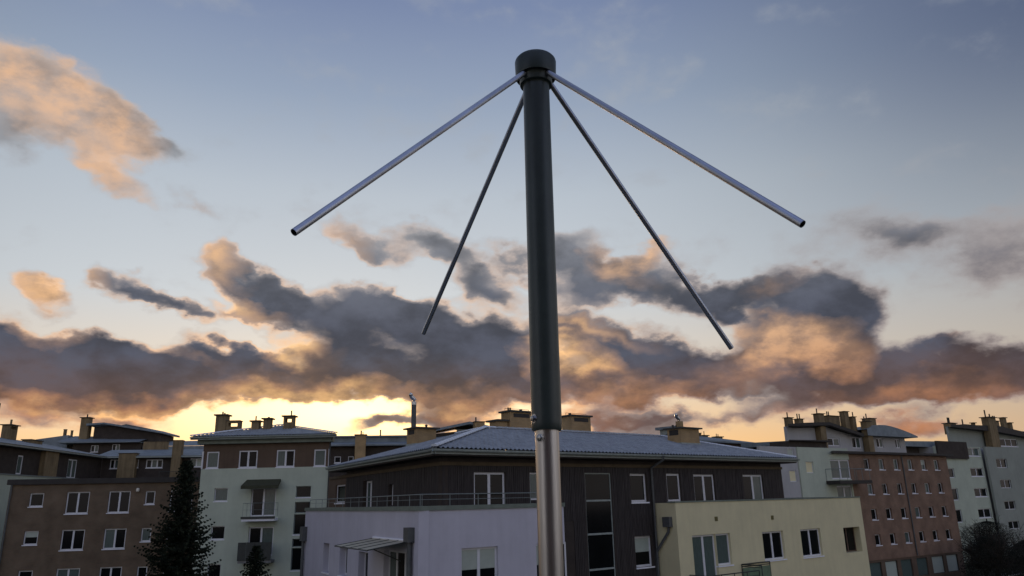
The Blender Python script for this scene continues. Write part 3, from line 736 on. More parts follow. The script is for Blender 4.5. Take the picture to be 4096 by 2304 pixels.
hp = place('downpipe', MB().tube([(1.03, -.12, 7.08), (.98, -.12, 6.85), (.12, -.16, 5.85), (.0, -.16, 5.55), (-.02, -.16, .1)], .075, 10).mesh('downpipe', PIPE, True), house, FYR)
place('hopper', MB().box(.72, 1.22, -.26, -.01, 7.1, 7.62).mesh('hopper', PIPE), hp, FYR)
rl = railing(house, FY, [(14.5, 0), (14.5, -1.2), (18.9, -1.2)], 3.6, 1.05, every=1.1, rails=(.78,), r=.03, m=DARKRAIL)
r2 = railing(house, FY, [(18.95, -1.35), (18.95, -.05), (21.6, -.05)], 3.75, 1.15, every=2.6, rails=(.9,), r=.035, m=DARKRAIL)
box_part('screen', r2, FY, (19.0, 21.55, -.075, -.06, 3.8, 4.7), GREENGLASS)
bar = cached('bar', lambda: MB().tube([(0, 0, 0), (0, 0, .8)], .012, 5).mesh('bar', DARKRAIL))
for i in range(1, 34):
    place('bar', bar, rl, FY @ Matrix.Translation((14.5 + i * .13, -1.2, 3.62)))
box_part('balcony_slab', house, FY, (14.4, 21.7, -1.4, -.01, 3.4, 3.6), CONCRETE)

# ------------------------------------------------------------------ grey-green tower house
FB = frame(-23.85, 58 - 23.85 * math.tan(R(1)), 1)
OB = 23.85
tw = thing('tower_house', FB, 'grey-green tower house with brown top storey, hipped roof and a row of chimneys', 'building')
B = lambda u: u + OB
tb = [(B(-23.55), B(-22.62), 11.52, 12.75), (B(-21.1), B(-19.7), 11.5, 12.78), (B(-18.25), B(-16.87), 11.5, 12.77), (B(-15.4), B(-14.5), 11.5, 12.75)]
lb = [(B(-22.73), B(-21.73), 9.1, 10.05), (B(-22.73), B(-21.73), 6.38, 7.32), (B(-22.76), B(-21.8), 3.65, 4.65), (B(-19.95), B(-18.1), 7.95, 10.0),
      (B(-19.95), B(-18.1), 5.15, 7.2), (B(-16.62), B(-15.5), 9.25, 10.06), (B(-16.64), B(-15.5), 8.12, 8.92), (B(-16.66), B(-15.5), 6.6, 8.04),
      (B(-16.68), B(-15.5), 5.72, 6.3), (B(-16.7), B(-15.5), 4.1, 5.66), (B(-22.76), B(-21.8), .95, 1.95)]
place('brown_wall', MB().wall(.0, 9.55, 11.48, 13.30, tb).mesh('brown_wall', BROWN), tw, FB)
place('wall', MB().wall(-.03, 9.58, 0, 11.478, lb, y=-.04).mesh('wall', GREEN), tw, FB)
poly = [(.15, .3), (9.4, .3), (6.4, 10), (1.5, 10)]
place('wall', MB().prism(poly, 0, 11.47).mesh('wall', GREEN), tw, FB)
place('wall', MB().prism([(.2, .31), (9.3, .31), (6.3, 9.9), (1.6, 9.9)], 11.475, 13.4).mesh('wall', BROWN), tw, FB)
for i, h in enumerate(tb): window(tw, FB, *h, lights=1 if i in (0, 3) else 2, rec=.03, fw=.09, panes=[[PANE_G], [PANE, PANE], [PANE_G, PANE], [PANE_G]][i], sill=True)
for x in (-.05, 9.55):      # white posts at the corner windows
    box_part('corner_post', tw, FB, (x - .0, x + .12, -.07, .12, 11.49, 12.78), WHITE)
for i in (0, 1, 2, 10): window(tw, FB, *lb[i], rec=.08, fw=.06, panes=[PANE_G if i == 0 else PANE], blind=0)
window(tw, FB, *lb[3], lights=2, rec=.08, fw=.09, sill=False, panes=[PANE, PANE_G], part='balcony_door')
window(tw, FB, *lb[4], lights=2, rec=.08, fw=.09, sill=False, panes=[PANE, PANE_G], part='balcony_door')
for i in (5, 6, 7, 8, 9): window(tw, FB, *lb[i], rec=.08, fw=.05, sill=i in (5, 7, 9), fmat=RAIL, part='stair_window')
box_part('fascia', tw, FB, (-.35, 9.9, -.40, .2, 13.30, 13.74), COPING)
place('soffit', MB().prism([(-.7, -.75), (10.25, -.75), (7.0, 10.6), (.8, 10.6)], 13.742, 13.80).mesh('soffit', SOFFIT), tw, FB)
FBE = FB @ Matrix.Translation((-.75, -.8, 0))
place('roof', roof_facet(FBE, 11.0, 1.03, .95, 5.4, 13.86, .232, period=.22, step=.4).mesh('roof', ROOF), tw, FBE)
place('roof', MB().quad((11, 0, 13.86), (7.8, 11.3, 13.86), (5.25, 5.4, 15.11)).quad((0, 0, 13.86), (5.25, 5.4, 15.11), (1.6, 11.3, 13.86)).quad((5.25, 5.4, 15.11), (7.8, 11.3, 13.86), (1.6, 11.3, 13.86)).mesh('roof', ROOF), tw, FBE)
place('gutter', gutter(FBE, -.02, 11.02, -.04, 13.80, .075).mesh('gutter', GUTTER), tw, FBE)
ridge_tiles(tw, FBE, (11.0, 0, 13.9), (5.25, 5.4, 15.16), pitch=.5)
ridge_tiles(tw, FBE, (0, 0, 13.9), (5.25, 5.4, 15.16), pitch=.5)
g = 1.045
BB = lambda u: u * g + OB
BZ = lambda z: 8.6 + (z - 8.6) * g
chimney(tw, FB, BB(-22.97), BB(-22.17), 2.3, 3.1, 13.9, BZ(15.45), OCHRE_R, pipes=((BB(-22.6), .25, .06), (BB(-22.45), .15, .06)))
chimney(tw, FB, BB(-22.15), BB(-21.14), 2.35, 3.0, 13.9, BZ(15.02), OCHRE_R, slot=True, cap=.05, over=.05)
chimney(tw, FB, BB(-20.21), BB(-19.65), 2.3, 2.9, 13.9, BZ(14.93), OCHRE_R, pipes=((BB(-19.98), .38, .055),))
chimney(tw, FB, BB(-19.31), BB(-18.76), 2.3, 2.9, 13.9, BZ(15.10), OCHRE_R, pipes=((BB(-19.0), .1, .09),))
chimney(tw, FB, BB(-17.78), BB(-17.02), 2.3, 3.0, 13.9, BZ(15.26), OCHRE_R, slot=True, pipes=((BB(-17.28), .42, .055),))
aw = place('awning', MB().prism([(B(-20.35), -.05), (B(-17.8), -.05), (B(-17.7), -1.0), (B(-20.45), -1.0)], [10.45, 10.45, 10.0, 10.0], [10.62, 10.62, 10.16, 10.16]).mesh('awning', AWNING), tw, FB)
place('valance', MB().box(B(-20.45), B(-17.7), -1.03, -1.0, 9.92, 10.16).mesh('valance', AWNING), aw, FB)
s = box_part('balcony', tw, FB, (B(-20.25), B(-17.85), -.95, -.045, 7.62, 7.82), SILL)
box_part('balcony_edge', s, FB, (B(-20.3), B(-17.8), -1.0, -.96, 7.78, 7.95), DARKRAIL)
railing(tw, FB, [(B(-20.2), -.05), (B(-20.2), -.92), (B(-17.9), -.92), (B(-17.9), -.05)], 7.95, .95, every=.8, r=.015, rails=(.5,), m=RAIL)
s = box_part('balcony', tw, FB, (B(-20.3), B(-17.9), -.95, -.045, 4.72, 4.92), CONCRETE)
for i in range(4):
    a = B(-20.35) + i * .61
    box_part('balcony_panel', s, FB, (a + .01, a + .60, -.99, -.955, 4.9, 6.16), DARKRAIL)
pipe_part('downpipe', tw, FB, [(9.66, -.1, .1), (9.66, -.1, 13.2), (10.0, -.7, 13.7)], .06, PIPE)

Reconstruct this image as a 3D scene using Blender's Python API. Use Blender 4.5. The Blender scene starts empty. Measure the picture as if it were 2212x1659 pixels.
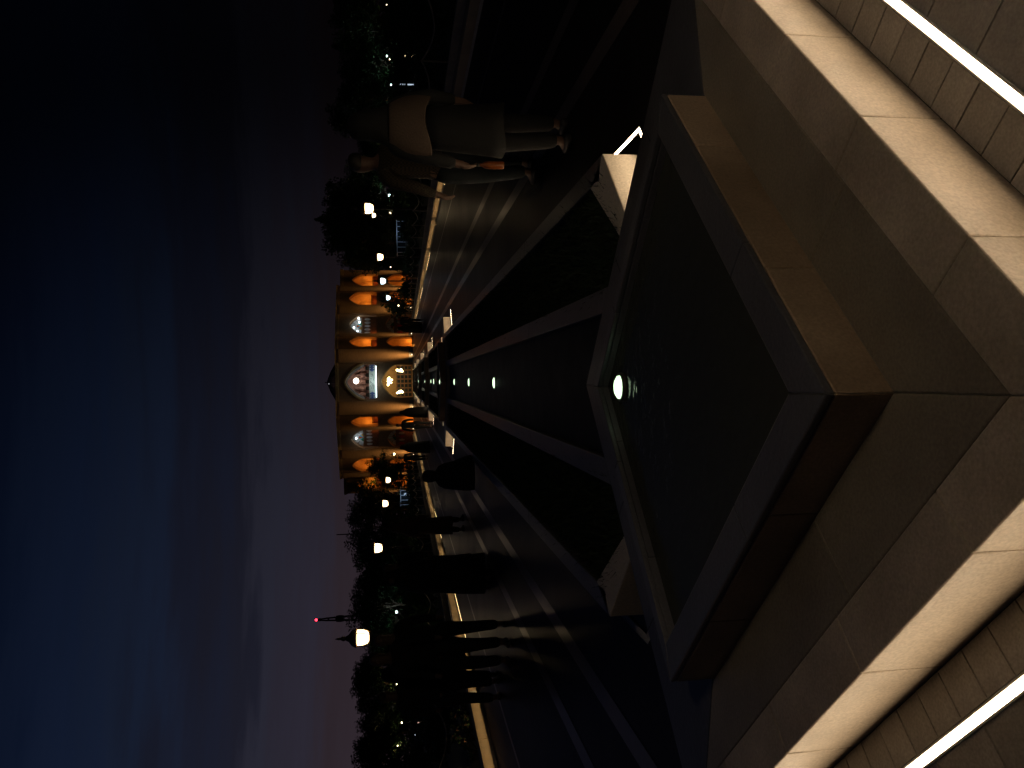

———

▸ **GOAL**:
Return, please, the exact lines from the beginning of the entries above through the line containing "3.4, 3.6), CONCRETE)", both included; pictures are left out.

▸ **EXERCISE OUTPUT**:
The Blender Python script for this scene continues. Write part 3, from line 736 on. More parts follow. The script is for Blender 4.5. Take the picture to be 4096 by 2304 pixels.
hp = place('downpipe', MB().tube([(1.03, -.12, 7.08), (.98, -.12, 6.85), (.12, -.16, 5.85), (.0, -.16, 5.55), (-.02, -.16, .1)], .075, 10).mesh('downpipe', PIPE, True), house, FYR)
place('hopper', MB().box(.72, 1.22, -.26, -.01, 7.1, 7.62).mesh('hopper', PIPE), hp, FYR)
rl = railing(house, FY, [(14.5, 0), (14.5, -1.2), (18.9, -1.2)], 3.6, 1.05, every=1.1, rails=(.78,), r=.03, m=DARKRAIL)
r2 = railing(house, FY, [(18.95, -1.35), (18.95, -.05), (21.6, -.05)], 3.75, 1.15, every=2.6, rails=(.9,), r=.035, m=DARKRAIL)
box_part('screen', r2, FY, (19.0, 21.55, -.075, -.06, 3.8, 4.7), GREENGLASS)
bar = cached('bar', lambda: MB().tube([(0, 0, 0), (0, 0, .8)], .012, 5).mesh('bar', DARKRAIL))
for i in range(1, 34):
    place('bar', bar, rl, FY @ Matrix.Translation((14.5 + i * .13, -1.2, 3.62)))
box_part('balcony_slab', house, FY, (14.4, 21.7, -1.4, -.01, 3.4, 3.6), CONCRETE)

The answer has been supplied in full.